### WHAT YOU SHOULD DO
From the listing below, extract every line containing "pixels".

### STORED DATA
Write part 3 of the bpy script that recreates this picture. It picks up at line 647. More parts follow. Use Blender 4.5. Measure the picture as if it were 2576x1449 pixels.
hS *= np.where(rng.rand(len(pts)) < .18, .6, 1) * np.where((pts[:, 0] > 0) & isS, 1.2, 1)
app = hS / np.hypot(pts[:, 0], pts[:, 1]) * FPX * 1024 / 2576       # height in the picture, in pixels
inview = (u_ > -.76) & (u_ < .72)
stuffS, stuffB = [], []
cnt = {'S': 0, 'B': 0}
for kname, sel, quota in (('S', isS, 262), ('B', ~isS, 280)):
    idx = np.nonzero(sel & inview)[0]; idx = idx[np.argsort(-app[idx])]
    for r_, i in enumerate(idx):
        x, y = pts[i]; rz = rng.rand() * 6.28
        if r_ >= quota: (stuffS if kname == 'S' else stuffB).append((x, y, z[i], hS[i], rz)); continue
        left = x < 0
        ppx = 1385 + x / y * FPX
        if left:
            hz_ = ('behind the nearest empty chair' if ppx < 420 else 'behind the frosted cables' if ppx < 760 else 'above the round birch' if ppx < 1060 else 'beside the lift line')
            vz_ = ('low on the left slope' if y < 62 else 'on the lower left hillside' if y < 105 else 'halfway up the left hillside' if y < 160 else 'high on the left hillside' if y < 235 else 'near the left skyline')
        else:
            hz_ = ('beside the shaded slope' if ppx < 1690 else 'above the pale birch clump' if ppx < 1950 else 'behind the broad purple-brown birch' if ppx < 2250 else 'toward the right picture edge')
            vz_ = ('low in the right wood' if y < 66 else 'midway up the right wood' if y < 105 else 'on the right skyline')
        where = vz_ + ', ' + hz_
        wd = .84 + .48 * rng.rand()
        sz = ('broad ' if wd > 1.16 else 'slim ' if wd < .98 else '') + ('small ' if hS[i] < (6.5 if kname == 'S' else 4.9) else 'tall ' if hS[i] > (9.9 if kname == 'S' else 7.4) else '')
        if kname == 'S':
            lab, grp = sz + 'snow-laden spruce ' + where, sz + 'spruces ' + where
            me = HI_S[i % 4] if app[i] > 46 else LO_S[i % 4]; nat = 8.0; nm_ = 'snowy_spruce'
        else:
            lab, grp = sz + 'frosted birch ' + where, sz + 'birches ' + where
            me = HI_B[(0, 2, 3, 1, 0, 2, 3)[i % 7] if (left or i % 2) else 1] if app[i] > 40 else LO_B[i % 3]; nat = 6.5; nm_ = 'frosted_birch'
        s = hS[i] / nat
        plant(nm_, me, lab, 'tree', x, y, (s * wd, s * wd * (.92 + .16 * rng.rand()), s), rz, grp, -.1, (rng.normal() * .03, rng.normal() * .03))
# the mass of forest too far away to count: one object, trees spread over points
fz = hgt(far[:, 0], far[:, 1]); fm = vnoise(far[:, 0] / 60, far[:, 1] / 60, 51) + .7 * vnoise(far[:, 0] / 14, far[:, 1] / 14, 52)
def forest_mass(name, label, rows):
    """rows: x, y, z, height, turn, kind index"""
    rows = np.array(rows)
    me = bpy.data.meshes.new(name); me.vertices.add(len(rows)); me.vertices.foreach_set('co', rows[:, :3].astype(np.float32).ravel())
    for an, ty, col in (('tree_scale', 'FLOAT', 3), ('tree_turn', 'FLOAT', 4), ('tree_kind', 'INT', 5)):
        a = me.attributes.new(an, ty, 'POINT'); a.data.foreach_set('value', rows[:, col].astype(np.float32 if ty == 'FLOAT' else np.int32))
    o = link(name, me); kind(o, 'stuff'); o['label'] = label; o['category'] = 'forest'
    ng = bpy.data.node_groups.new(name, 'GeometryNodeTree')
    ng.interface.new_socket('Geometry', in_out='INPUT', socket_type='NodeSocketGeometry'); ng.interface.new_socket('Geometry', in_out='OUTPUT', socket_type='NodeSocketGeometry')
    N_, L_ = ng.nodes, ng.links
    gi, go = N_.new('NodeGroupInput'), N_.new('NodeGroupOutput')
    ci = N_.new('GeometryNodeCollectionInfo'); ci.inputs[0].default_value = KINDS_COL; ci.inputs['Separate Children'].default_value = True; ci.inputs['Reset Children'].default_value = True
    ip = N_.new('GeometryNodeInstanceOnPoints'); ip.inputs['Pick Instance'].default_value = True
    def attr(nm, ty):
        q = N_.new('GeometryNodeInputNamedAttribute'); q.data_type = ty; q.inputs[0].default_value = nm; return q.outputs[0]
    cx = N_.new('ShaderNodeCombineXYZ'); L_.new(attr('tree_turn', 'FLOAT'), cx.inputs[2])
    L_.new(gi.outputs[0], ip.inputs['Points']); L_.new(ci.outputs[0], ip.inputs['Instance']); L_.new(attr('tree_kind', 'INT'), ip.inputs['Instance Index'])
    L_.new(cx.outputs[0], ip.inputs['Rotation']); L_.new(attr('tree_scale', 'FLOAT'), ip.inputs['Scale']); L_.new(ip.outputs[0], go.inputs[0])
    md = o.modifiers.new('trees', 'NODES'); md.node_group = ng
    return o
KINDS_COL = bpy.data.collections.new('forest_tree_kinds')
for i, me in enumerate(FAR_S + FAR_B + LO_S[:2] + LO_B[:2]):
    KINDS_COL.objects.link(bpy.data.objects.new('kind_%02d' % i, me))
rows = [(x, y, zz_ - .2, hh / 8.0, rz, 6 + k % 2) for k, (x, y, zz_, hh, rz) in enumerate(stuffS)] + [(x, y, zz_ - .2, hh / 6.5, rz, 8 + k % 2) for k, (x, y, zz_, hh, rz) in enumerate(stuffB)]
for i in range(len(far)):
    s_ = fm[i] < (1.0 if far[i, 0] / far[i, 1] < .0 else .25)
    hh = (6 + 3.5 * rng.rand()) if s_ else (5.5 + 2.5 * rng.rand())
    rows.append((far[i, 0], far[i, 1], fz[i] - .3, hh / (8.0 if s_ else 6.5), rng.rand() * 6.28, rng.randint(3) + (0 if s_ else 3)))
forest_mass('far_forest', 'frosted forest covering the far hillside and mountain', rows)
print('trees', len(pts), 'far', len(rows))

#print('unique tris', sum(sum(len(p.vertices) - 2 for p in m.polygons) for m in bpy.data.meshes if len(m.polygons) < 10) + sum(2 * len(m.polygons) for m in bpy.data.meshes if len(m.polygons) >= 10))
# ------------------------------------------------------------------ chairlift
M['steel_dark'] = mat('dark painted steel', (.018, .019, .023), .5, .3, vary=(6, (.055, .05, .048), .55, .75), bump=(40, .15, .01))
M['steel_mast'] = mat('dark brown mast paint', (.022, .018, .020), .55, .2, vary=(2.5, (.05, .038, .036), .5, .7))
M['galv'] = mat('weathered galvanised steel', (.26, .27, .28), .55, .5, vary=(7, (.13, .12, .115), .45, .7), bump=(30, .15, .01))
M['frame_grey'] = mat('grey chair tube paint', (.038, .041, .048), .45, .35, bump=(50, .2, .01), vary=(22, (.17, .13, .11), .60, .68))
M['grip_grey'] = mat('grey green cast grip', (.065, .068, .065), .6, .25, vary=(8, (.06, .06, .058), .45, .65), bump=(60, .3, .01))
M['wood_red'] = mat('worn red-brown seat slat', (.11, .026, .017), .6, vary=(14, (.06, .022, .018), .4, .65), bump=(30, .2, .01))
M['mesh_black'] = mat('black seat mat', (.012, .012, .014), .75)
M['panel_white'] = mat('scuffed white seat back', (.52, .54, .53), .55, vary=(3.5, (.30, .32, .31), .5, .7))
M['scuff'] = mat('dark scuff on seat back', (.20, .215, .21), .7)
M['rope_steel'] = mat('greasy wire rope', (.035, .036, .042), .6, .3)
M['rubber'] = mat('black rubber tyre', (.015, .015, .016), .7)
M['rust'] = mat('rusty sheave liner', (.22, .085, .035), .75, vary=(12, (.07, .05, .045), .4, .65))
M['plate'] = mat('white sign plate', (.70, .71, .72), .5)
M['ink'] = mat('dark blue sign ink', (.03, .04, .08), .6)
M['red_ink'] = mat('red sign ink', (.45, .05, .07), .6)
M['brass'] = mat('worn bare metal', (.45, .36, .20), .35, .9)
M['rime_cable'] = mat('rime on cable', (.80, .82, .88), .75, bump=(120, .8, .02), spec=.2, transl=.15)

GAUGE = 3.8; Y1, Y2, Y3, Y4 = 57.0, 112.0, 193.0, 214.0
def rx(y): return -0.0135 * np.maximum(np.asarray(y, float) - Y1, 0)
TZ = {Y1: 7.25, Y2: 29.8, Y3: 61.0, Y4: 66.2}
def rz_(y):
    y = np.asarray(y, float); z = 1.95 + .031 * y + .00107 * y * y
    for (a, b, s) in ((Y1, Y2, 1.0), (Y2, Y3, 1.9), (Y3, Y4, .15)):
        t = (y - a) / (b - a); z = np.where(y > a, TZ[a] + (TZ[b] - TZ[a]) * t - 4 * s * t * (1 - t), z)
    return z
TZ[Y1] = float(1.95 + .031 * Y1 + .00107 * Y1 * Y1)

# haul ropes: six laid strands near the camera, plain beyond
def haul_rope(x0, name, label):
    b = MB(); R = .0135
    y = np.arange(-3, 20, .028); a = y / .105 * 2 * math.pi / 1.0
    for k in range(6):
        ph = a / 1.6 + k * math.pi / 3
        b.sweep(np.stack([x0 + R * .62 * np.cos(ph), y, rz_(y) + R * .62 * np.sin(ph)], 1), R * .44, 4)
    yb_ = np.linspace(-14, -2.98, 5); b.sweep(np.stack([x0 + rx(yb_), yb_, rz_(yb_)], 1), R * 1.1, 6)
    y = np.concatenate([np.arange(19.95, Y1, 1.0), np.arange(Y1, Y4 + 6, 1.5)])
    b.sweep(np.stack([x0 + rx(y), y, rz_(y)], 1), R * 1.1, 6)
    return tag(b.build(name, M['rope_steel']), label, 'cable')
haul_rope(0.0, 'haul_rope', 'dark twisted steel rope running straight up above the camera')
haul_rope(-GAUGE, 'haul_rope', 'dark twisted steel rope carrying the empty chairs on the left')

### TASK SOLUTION
Write part 3 of the bpy script that recreates this picture. It picks up at line 647. More parts follow. Use Blender 4.5. Measure the picture as if it were 2576x1449 pixels.
app = hS / np.hypot(pts[:, 0], pts[:, 1]) * FPX * 1024 / 2576       # height in the picture, in pixels